Five years to go from an effective and efficient agency to a smoking crater. The blame for this can only go on one doorstep: the White House.

And how will that same government that destroyed a working agency create a new and better one? Hurricane season starts in thirty-five days.

#79 ::: Lizzy L ::: (view all by) ::: April 27, 2006, 01:15 AM:

rhandir, this is a total nit but I have to ask -- how come you spelled it "foobar?" To my knowledge, it is and must be "fubar." Can anyone enlighten me? I realize this is beyond trivia...

#80 ::: CHip ::: (view all by) ::: April 27, 2006, 09:35 PM:

Lizzie L: I suspect that once an acronym loses its capitalization, it becomes a word like any other, subject to shifts as fashion and oral transmission have their way with it. I note that the online hacker's dictionary suggests that foo may have been the original form; this could be as revelatory as the disclosure that it really was "duck" tape originally.

#81 ::: rhandir ::: (view all by) ::: April 28, 2006, 01:28 PM:

Lizzy L, CHip's explanation is on target.
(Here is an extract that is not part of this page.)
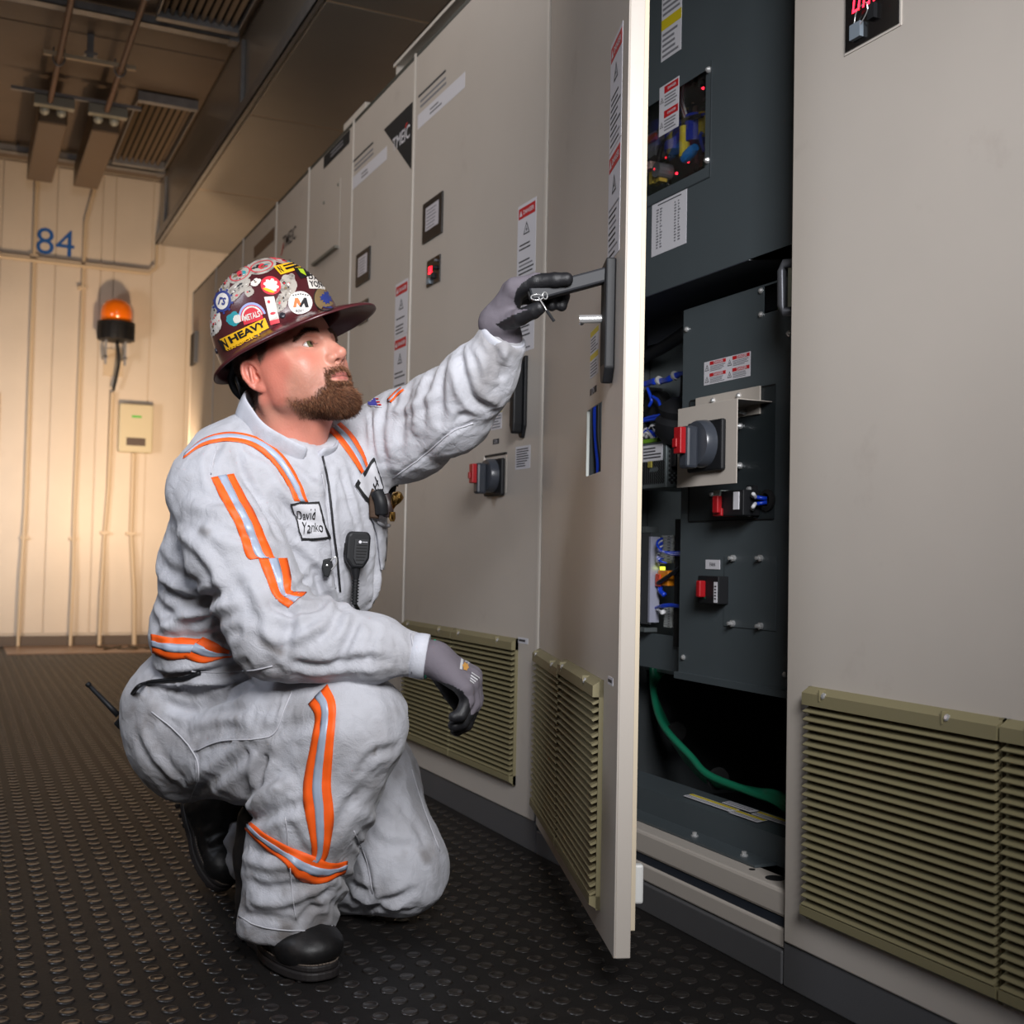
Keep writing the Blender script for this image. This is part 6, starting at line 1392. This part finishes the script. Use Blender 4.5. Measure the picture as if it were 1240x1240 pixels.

Being aware of the etymology of the word, I'm inclined to use foo when straight FUBAR has too strong a connotation. (After all, the power supply failures cited above didn't actually qualify for "beyond all recognition" anyway. No bang, no magic smoke.) That, and using "foo" and "bar" as variable names is pretty standard in programming examples, so foobar is apt for computer related errors.

There is a related pun.
Bear in mind that kung fu (or gong fu) literally refers to expertise in an art, or achivement through effort. "kung f00" would refer to programming mastery, or at least, the possession of l33t h4x.

#82 ::: P J Evans ::: (view all by) ::: April 28, 2006, 02:01 PM:

One failure scenario for harddrives is a power supply going foobar and bringing everything else down with it.

I know someone who put a new power supply in his (not-a-PC) box. Upon flipping the switch, he got a 'poof' and some smoke. Investigation determined that one of the leads inside the supply had not been trimmed, and it shorted 110V to ground. Blew the breaker/fuse before it fried anything else, fortunately.